- [Exercise details]
Stop after the line containing "from math import radians as R, sin, cos, pi": print each line exactly from the first line of the listing up to that point.
Records to use start
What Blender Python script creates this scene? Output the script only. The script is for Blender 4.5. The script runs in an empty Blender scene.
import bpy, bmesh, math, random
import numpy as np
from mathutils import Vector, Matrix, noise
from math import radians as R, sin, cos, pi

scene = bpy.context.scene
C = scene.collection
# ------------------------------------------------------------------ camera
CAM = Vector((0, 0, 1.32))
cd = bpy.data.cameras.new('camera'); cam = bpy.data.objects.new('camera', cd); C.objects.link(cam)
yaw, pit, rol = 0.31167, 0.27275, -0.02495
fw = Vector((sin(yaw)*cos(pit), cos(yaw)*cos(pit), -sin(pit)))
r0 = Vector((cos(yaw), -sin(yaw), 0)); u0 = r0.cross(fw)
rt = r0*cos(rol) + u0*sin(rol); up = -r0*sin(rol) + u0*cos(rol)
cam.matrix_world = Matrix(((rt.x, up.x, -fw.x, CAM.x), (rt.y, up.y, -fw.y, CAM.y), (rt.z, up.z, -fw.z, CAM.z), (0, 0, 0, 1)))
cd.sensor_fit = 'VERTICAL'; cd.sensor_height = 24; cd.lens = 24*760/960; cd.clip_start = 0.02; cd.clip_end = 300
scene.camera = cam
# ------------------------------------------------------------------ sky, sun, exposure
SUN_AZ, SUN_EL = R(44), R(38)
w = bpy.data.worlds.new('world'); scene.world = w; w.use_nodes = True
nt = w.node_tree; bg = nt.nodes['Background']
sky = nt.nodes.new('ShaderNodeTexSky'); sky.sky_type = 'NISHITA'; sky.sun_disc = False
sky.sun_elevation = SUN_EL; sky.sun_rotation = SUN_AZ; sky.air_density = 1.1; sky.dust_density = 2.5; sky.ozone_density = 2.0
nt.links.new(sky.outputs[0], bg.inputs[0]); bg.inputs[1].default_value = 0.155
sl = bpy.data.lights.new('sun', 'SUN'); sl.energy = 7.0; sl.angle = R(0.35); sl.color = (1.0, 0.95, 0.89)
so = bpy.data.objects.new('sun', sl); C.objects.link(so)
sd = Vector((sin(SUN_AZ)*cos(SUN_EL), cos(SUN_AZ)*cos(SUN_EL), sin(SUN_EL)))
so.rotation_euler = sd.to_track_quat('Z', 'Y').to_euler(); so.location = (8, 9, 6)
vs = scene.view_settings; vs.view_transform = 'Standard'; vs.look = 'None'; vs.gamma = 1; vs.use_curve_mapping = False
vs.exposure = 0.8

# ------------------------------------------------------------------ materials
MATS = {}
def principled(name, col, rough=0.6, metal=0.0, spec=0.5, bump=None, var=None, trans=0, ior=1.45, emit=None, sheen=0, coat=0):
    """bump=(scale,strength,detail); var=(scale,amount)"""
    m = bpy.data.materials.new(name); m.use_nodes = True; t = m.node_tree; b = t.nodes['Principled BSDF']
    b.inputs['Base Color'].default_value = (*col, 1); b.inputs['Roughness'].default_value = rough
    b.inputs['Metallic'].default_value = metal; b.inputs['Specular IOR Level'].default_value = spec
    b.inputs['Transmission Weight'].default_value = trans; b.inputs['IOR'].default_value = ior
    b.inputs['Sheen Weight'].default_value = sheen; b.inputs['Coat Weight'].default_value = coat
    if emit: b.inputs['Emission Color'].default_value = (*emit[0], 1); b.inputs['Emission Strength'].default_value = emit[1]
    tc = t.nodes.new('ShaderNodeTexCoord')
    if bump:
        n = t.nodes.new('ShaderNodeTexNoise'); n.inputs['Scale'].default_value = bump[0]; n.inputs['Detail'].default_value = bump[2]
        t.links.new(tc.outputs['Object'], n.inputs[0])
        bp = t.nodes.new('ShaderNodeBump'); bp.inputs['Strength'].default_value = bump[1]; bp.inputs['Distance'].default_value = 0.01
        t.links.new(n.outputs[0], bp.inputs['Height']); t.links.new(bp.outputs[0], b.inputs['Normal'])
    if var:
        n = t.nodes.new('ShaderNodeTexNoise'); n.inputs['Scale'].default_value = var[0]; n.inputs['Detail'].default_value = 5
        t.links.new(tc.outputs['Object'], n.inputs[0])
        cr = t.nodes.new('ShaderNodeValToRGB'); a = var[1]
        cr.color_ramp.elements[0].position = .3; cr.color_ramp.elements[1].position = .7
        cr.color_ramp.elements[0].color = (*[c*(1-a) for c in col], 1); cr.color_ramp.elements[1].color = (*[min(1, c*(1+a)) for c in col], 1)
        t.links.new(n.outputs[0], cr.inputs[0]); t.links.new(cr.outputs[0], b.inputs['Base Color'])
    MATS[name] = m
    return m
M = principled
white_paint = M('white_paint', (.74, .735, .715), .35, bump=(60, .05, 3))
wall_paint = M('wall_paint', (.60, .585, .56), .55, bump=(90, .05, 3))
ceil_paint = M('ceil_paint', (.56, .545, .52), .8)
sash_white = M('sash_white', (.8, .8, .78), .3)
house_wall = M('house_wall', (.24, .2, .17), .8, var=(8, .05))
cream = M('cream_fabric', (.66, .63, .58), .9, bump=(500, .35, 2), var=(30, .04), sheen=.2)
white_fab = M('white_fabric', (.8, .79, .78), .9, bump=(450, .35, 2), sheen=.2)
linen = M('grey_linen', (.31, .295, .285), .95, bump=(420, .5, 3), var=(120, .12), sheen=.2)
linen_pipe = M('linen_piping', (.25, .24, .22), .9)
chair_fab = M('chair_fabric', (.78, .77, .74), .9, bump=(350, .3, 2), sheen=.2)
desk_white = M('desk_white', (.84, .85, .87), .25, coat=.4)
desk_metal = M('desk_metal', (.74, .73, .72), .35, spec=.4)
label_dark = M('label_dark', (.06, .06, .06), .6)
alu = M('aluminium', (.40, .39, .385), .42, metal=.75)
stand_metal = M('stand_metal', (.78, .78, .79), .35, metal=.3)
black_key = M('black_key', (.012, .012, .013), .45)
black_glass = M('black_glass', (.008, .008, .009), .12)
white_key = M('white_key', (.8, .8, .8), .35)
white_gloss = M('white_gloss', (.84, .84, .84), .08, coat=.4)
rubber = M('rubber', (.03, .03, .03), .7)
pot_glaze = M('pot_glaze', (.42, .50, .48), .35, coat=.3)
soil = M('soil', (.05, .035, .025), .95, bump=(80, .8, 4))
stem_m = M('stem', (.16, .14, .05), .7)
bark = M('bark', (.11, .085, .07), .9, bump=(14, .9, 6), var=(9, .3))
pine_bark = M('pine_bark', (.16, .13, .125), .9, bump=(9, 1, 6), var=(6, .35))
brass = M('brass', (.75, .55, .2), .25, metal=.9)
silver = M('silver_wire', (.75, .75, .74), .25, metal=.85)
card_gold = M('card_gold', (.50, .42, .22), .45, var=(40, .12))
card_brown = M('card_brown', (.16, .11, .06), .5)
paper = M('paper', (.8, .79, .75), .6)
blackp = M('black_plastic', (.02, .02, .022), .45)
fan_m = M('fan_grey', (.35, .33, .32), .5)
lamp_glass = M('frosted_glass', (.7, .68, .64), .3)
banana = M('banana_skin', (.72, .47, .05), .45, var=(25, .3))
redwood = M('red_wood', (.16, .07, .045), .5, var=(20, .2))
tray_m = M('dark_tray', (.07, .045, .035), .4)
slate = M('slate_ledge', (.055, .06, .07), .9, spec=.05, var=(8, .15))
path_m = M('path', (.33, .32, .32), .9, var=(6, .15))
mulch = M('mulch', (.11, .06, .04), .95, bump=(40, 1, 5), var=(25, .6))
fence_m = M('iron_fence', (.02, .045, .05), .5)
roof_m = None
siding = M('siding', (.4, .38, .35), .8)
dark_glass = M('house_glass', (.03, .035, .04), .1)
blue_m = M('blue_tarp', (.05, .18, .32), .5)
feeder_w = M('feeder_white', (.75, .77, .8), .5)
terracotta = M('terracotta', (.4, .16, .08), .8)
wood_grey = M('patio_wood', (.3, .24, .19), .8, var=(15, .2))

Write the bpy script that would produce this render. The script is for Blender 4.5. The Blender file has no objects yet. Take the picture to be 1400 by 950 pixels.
Records to use end
- [Answer to this problem]
What Blender Python script creates this scene? Output the script only. The script is for Blender 4.5. The script runs in an empty Blender scene.
import bpy, bmesh, math, random
import numpy as np
from mathutils import Vector, Matrix, noise
from math import radians as R, sin, cos, pi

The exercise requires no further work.